I had become a very strong and confident individual a couple of years back. Enough so to shake David's confidence. He was taken back and needed time to adjust to the new me. He did and I did. Hell, I played roller derby! Only a strong individual attempts that! However, him dying shattered that confident person I had become, which pisses me off! So now it is time to rebuild! So here I am again, "Who am I?" Well, I am a mother, survivor, student, writer, role model...the list will continue build.
I recently heard a song by Jewel that has kept me moving in the direction of self improvement and self examination. It has also caused me to think of so many others who struggle and can't bring themselves out of their despair. The song is as follows,

"Hands"

If I could tell the world just one thing
It would be that we're all OK
And not to worry 'cause worry is wasteful
And useless in times like these
I won't be made useless
I won't be idle with despair
I will gather myself around my faith
For light does the darkness most fear
My hands are small, I know
But they're not yours, they are my own
But they're not yours, they are my own
And I am never broken
Poverty stole your golden shoes
It didn't steal your laughter
And heartache came to visit me
But I knew it wasn't ever after
We'll fight, not out of spite
For someone must stand up for what's right
'Cause where there's a man who has no voice
There ours shall go singing
My hands are small I know
But they're not yours, they are my own
But they're not yours, they are my own
I am never broken
In the end only kindness matters
In the end only kindness matters
I will get down on my knees, and I will pray
I will get down on my knees, and I will pray
I will get down on my knees, and I will pray
My hands are small I know
But they're not yours, they are my own
But they're not yours, they are my own
And I am never broken
My hands are small I know
But they're not yours, they are my own
But they're not yours, they are my own
And I am never broken
We are never broken
We are God's eyes
God's hands
God's mind
We are God's eyes
God's hands
God's heart
We are God's eyes
God's hands
God's eyes
We are God's hands
We are God's hands


I have used the word 'broken' to describe myself since Dave died.
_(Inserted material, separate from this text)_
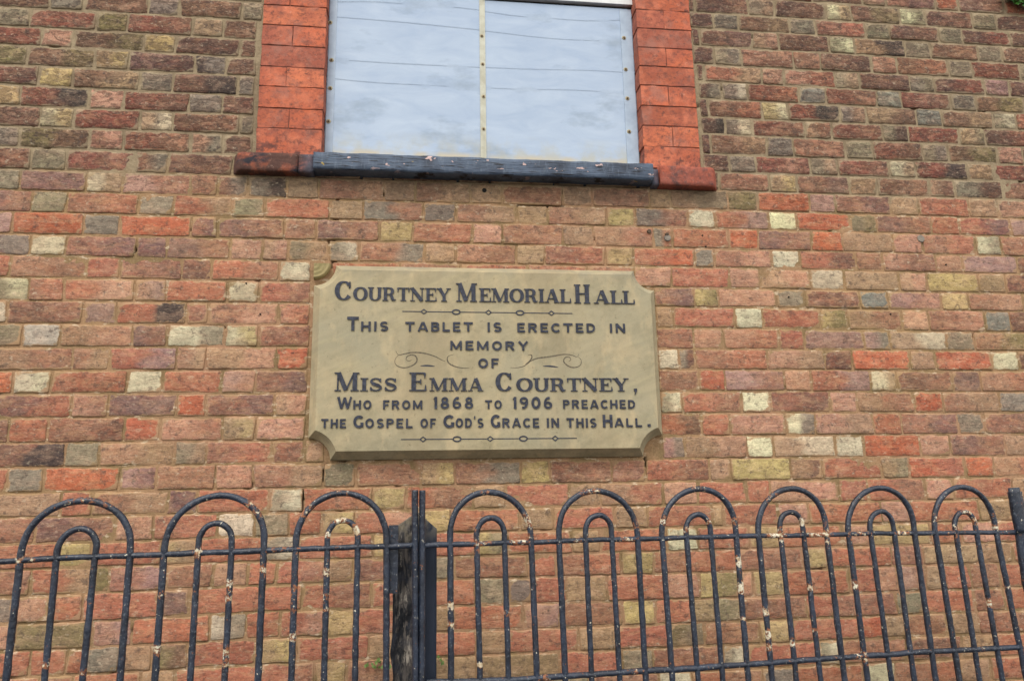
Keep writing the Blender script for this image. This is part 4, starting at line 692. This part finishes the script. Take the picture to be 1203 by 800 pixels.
# ---- lettering: strokes of varying width, raised lead
def arc(cx, cy, rx, ry, a0, a1, n=14): return [(cx+rx*math.cos(math.radians(a0+(a1-a0)*i/n)), cy+ry*math.sin(math.radians(a0+(a1-a0)*i/n))) for i in range(n+1)]
SW = .185
def glyph(ch, font):
    """returns (width, strokes); a stroke is (points, widths) in cap heights; widths along the path"""
    if font == 'sans':
        h = SW/2; T = 1-h; B = h
        def s(*p, w=SW): return (list(p), w)
        L = h
        d = {
         'T': (.84, [s((0, T), (.84, T)), s((.42, T), (.42, 0))]),
         'H': (.80, [s((L, 0), (L, 1)), s((.80-h, 0), (.80-h, 1)), s((L, .5), (.8-h, .5))]),
         'I': (SW, [s((L, 0), (L, 1))]), '1': (.30, [s((.30-h, 0), (.30-h, 1)), s((.05, .80), (.30-h, .95), w=.10)]),
         'A': (.92, [s((.07, 0), (.43, 1), w=.17), s((.85, 0), (.49, 1), w=.19), s((.2, .28), (.72, .28), w=.13)]),
         'B': (.74, [s((L, 0), (L, 1)), s((L, T), (.42, T), *arc(.42, .76-.01, .22, T-.75, 90, -90, 8), (L, .53), w=.16), s((.4, .53), *arc(.42, .30, .24, .215, 90, -90, 8), (L, B), w=.17)]),
         'L': (.66, [s((L, 0), (L, 1)), s((L, B), (.66, B))]),
         'E': (.68, [s((L, 0), (L, 1)), s((L, T), (.66, T)), s((L, .5), (.60, .5), w=.15), s((L, B), (.68, B))]),
         'F': (.64, [s((L, 0), (L, 1)), s((L, T), (.64, T)), s((L, .48), (.56, .48), w=.16)]),
         'R': (.80, [s((L, 0), (L, 1)), s((L, T), (.42, T), *arc(.44, .72, .24, T-.72, 90, -90, 8), (L, .54), w=.17), s((.42, .5), (.70, 0), w=.2)]),
         'P': (.72, [s((L, 0), (L, 1)), s((L, T), (.38, T), *arc(.40, .70, .24, T-.70, 90, -90, 8), (L, .49), w=.17)]),
         'D': (.78, [s((L, 0), (L, 1)), s((L, T), (.33, T), *arc(.33, .5, .36, .5-h, 90, -90, 12), (L, B), w=.17)]),
         'C': (.80, [s(*arc(.44, .5, .35, .5-h, 42, 318, 18))]),
         'G': (.82, [s(*arc(.44, .5, .35, .5-h, 46, 305, 18)), s((.70, .06), (.70, .40), w=.16), s((.56, .37), (.80, .37), w=.12)]),
         'O': (.86, [s(*arc(.43, .5, .43-h, .5-h, 90, 450, 24))]),
         'U': (.78, [s((L, 1), (L, .38), *arc(.39, .38, .39-h, .38-h, 180, 360, 12), (.78-h, 1))]),
         'N': (.82, [s((L, 0), (L, 1), w=.17), s((.82-h, 0), (.82-h, 1), w=.17), s((L, .97), (.82-h, .03), w=.19)]),
         'M': (1.0, [s((L, 0), (L, 1), w=.17), s((1-h, 0), (1-h, 1), w=.17), s((L, .97), (.5, .12), w=.17), s((1-h, .97), (.5, .12), w=.17)]),
         'W': (1.25, [s((.07, 1), (.36, .05), w=.18), s((.36, .05), (.62, .95), w=.13), s((.62, .95), (.90, .05), w=.18), s((.90, .05), (1.18, 1), w=.13)]),
         'Y': (.88, [s((.08, 1), (.44, .44), w=.19), s((.80, 1), (.44, .44), w=.19), s((.44, .48), (.44, 0))]),
         'S': (.70, [s(*arc(.35, .70, .25, .30-h, 30, 270, 12), *arc(.35, .29, .26, .29-h, 90, -150, 12)[1:], w=.17)]),
         '8': (.70, [s(*arc(.35, .73, .20, .27-h, 90, 450, 16), w=.15), s(*arc(.35, .29, .26, .29-h, 90, 450, 18), w=.16)]),
         '6': (.70, [s(*arc(.35, .31, .26, .31-h, 90, 450, 18), w=.16), s(*arc(.42, .42, .33, .50, 180, 100, 8), (.50, .9), w=.16)]),
         '9': (.70, [s(*arc(.35, .69, .26, .31-h, 90, 450, 18), w=.16), s(*arc(.28, .58, .33, .50, 0, -80, 8), (.20, .10), w=.16)]),
         '0': (.74, [s(*arc(.37, .5, .37-h, .5-h, 90, 450, 22))]),
         '.': (.2, [s((.1, 0), (.1, .2), w=.2)]), "'": (.12, [s((.08, 1.22), (.03, .92), w=.11)]),
        }
        return d[ch]
    TK, TN, SF = .20, .065, .05     # thick, thin, serif
    def s(*p, w=TN): return (list(p), w)
    def serif(x, y, w=.34): yy = y+SF/2 if y == 0 else y-SF/2; return s((x-w/2, yy), (x+w/2, yy), w=SF)
    def vw(pts, cx, tk=TK, tn=TN):
        """thick where the curve runs upright"""
        ws = []
        for i in range(len(pts)):
            a = pts[max(0, i-1)]; b = pts[min(len(pts)-1, i+1)]; l = math.hypot(b[0]-a[0], b[1]-a[1]) or 1
            ws.append(tn+(tk-tn)*(abs(b[1]-a[1])/l)**1.6)
        return (pts, ws)
    d = {
     'I': (.40, [s((.20, 0), (.20, 1), w=TK), serif(.20, 0, .40), serif(.20, 1, .40)]),
     'L': (.80, [s((.22, 0), (.22, 1), w=TK), serif(.22, 0, .42), serif(.22, 1, .42), s((.2, .03), (.78, .03), w=.06), (([(.765, .02), (.765, .34)]), [.10, .03])]),
     'E': (.84, [s((.22, 0), (.22, 1), w=TK), serif(.22, 0, .42), serif(.22, 1, .42), s((.2, .03), (.80, .03), w=.06), ([(.795, .02), (.795, .33)], [.10, .03]), s((.2, .97), (.76, .97), w=.06), ([(.755, .98), (.755, .70)], [.10, .03]), s((.2, .51), (.55, .51), w=.06), ([(.56, .38), (.56, .64)], [.05, .05])]),
     'T': (.90, [s((.45, 0), (.45, 1), w=TK), serif(.45, 0, .42), s((.03, .97), (.87, .97), w=.06), ([(.06, .98), (.06, .66)], [.10, .03]), ([(.84, .98), (.84, .66)], [.10, .03])]),
     'H': (1.06, [s((.22, 0), (.22, 1), w=TK), s((.84, 0), (.84, 1), w=TK), serif(.22, 0, .42), serif(.22, 1, .42), serif(.84, 0, .42), serif(.84, 1, .42), s((.22, .51), (.84, .51), w=.06)]),
     'N': (1.04, [s((.18, 0), (.18, 1), w=TN), s((.86, 0), (.86, 1), w=TN), serif(.18, 0, .32), serif(.10, 1, .22), serif(.86, 1, .32), s((.13, .99), (.86, .02), w=TK+.02)]),
     'M': (1.28, [s((.17, 0), (.17, 1), w=TN), s((1.04, 0), (1.04, 1), w=TK), serif(.17, 0, .32), serif(.12, 1, .26), serif(1.04, 0, .42), serif(1.10, 1, .32), s((.20, 1), (.59, .04), w=TK), s((.60, .05), (.98, .97), w=TN)]),
     'A': (1.06, [s((.16, 0), (.50, 1), w=TN), s((.86, 0), (.53, 1), w=TK+.02), serif(.16, 0, .32), serif(.86, 0, .40), s((.26, .30), (.74, .30), w=.06)]),
     'Y': (1.02, [s((.17, 1), (.50, .44), w=TK), s((.85, 1), (.54, .44), w=TN), s((.51, 0), (.51, .48), w=TK), serif(.51, 0, .42), serif(.17, 1, .38), serif(.84, 1, .32)]),
     'U': (1.0, [vw([(.22, 1), (.22, .34)]+arc(.52, .34, .30, .31, 180, 360, 14)[1:]+[(.82, .34), (.82, 1)], 0, TK, TN), serif(.22, 1, .42), serif(.82, 1, .32)]),
     'R': (1.02, [s((.22, 0), (.22, 1), w=TK), serif(.22, 0, .42), serif(.22, 1, .42), vw([(.22, .97), (.46, .97)]+arc(.48, .73, .24, .24, 90, -90, 12)+[(.22, .49)], 0), (([(.50, .49), (.64, .40), (.70, .22), (.76, .07), (.86, .04), (.96, .10)]), [.08, .17, .2, .17, .09, .04])]),
     'O': (.98, [vw(arc(.49, .5, .39, .465, 90, 450, 30), 0, TK+.02)]),
     'C': (.92, [vw(arc(.48, .5, .38, .465, 40, 325, 26), 0, TK+.02), ([(.82, .98), (.82, .64)], [.05, .10])]),
     'S': (.74, [vw(arc(.37, .735, .235, .235, 10, 215, 12)+arc(.37, .265, .26, .235, 50, -175, 14), 0, .12), ([(.18, .60), (.56, .40)], [.10, .17] if 0 else [.17, .17]), ([(.615, .98), (.615, .70)], [.05, .07]), ([(.115, .02), (.115, .30)], [.05, .07])]),
     ',': (.2, [s((.1, 0), (.1, .2), w=.2), ([(.15, .05), (.04, -.25)], [.1, .04])]),
    }
    return d[ch]
def ribbon(bm, pts, ws, z0, z1):
    if not isinstance(ws, list): ws = [ws]*len(pts)
    if len(ws) != len(pts): ws = [ws[0]+(ws[-1]-ws[0])*i/(len(pts)-1) for i in range(len(pts))]
    lf, rt_ = [], []
    closed = math.hypot(pts[0][0]-pts[-1][0], pts[0][1]-pts[-1][1]) < 1e-6 and len(pts) > 4
    n = len(pts)
    for i, (x, y) in enumerate(pts):
        if closed: a, b = pts[(i-1) if i > 0 else n-2], pts[(i+1) if i < n-1 else 1]
        else: a, b = pts[max(0, i-1)], pts[min(n-1, i+1)]
        dx, dy = b[0]-a[0], b[1]-a[1]; l = math.hypot(dx, dy) or 1e-9
        nx_, ny_ = -dy/l, dx/l; w_ = ws[i]/2
        if 0 < i < n-1 or closed:
            d1 = Vector((x-a[0], y-a[1])); d2 = Vector((b[0]-x, b[1]-y))
            if d1.length > 1e-7 and d2.length > 1e-7:
                c = max(.55, d1.normalized().dot(Vector((dx/l, dy/l)))); w_ /= c
        lf.append((x+nx_*w_, y+ny_*w_)); rt_.append((x-nx_*w_, y-ny_*w_))
    top = [(bm.verts.new(P3(*a, z1)), bm.verts.new(P3(*b, z1))) for a, b in zip(lf, rt_)]
    bot = [(bm.verts.new(P3(*a, z0)), bm.verts.new(P3(*b, z0))) for a, b in zip(lf, rt_)]
    for i in range(n-1):
        bm.faces.new((top[i][0], top[i][1], top[i+1][1], top[i+1][0]))
        bm.faces.new((top[i][0], top[i+1][0], bot[i+1][0], bot[i][0])); bm.faces.new((top[i][1], bot[i][1], bot[i+1][1], top[i+1][1]))
    for e in (0, n-1): bm.faces.new((top[e][0], bot[e][0], bot[e][1], top[e][1]))
ZF = .0505
for font, word, x0, x1, y0, y1, H in WORDS:
    x0, x1, y0, y1, H = (v/10000 for v in (x0, x1, y0, y1, H))
    gl = [glyph(c, font) for c in word]
    gap = .30 if font == 'sans' else .03
    tot = sum(g_[0] for g_ in gl)+gap*(len(gl)-1)
    if len(gl) == 1: sx = (x1-x0)/gl[0][0]
    else: sx = (x1-x0)/tot
    if word in (',', '.', 'I'): sx = H
    hh = H if word not in (',', '.') else .011
    if word in (',', '.'): sx = hh
    if word == '.': hh = .044; sx = .044
    if word == ',': hh = .046; sx = .044
    cur = x0
    for c, (wd, st) in zip(word, gl):
        bm = bmesh.new(); yb = y0+(y1-y0)*((cur-x0)/max(1e-6, x1-x0))
        for q, (pts, ws) in enumerate(st):
            P_ = [(cur+px_*sx, yb+py_*hh) for px_, py_ in pts]
            kk = (sx+hh)/2
            if isinstance(ws, list) or font == 'serif': k2 = kk
            else: k2 = kk*.5+hh*.5
            k2 *= 1.16
            ribbon(bm, P_, [v*k2 for v in ws] if isinstance(ws, list) else ws*k2, ZF-.003, ZF+.0034+.00012*q)
        child(bmlink('letter', bm, LEAD), tab)
        cur += (wd+gap)*sx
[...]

Now it is time to put the shattered pieces together. I like to say "It is time to put my big girl panties on and get on with it"! I don't want to be broken! It is a horrible description! It puts an image in my head of something that is unrepairable, so I must change the image to.. damaged, but in repair, perhaps a puzzle.It is sometimes difficult to find the missing pieces, but they are there in front of you, you just have to find where each piece goes. "My hands are small I know, but they'r not yours, they are my own" This says to me that I can do whatever I want with me and I can make change no matter how damaged I am. It is up to me. I may be a small individual and I may have been shattered, but damn, if I let myself continue to break anymore! I will not be broken! God has given me tremendous strength over the years to deal with, and learn from circumstance and hurt that has prepared me for this time. I will gather my faith around me and with the help of God again I will learn.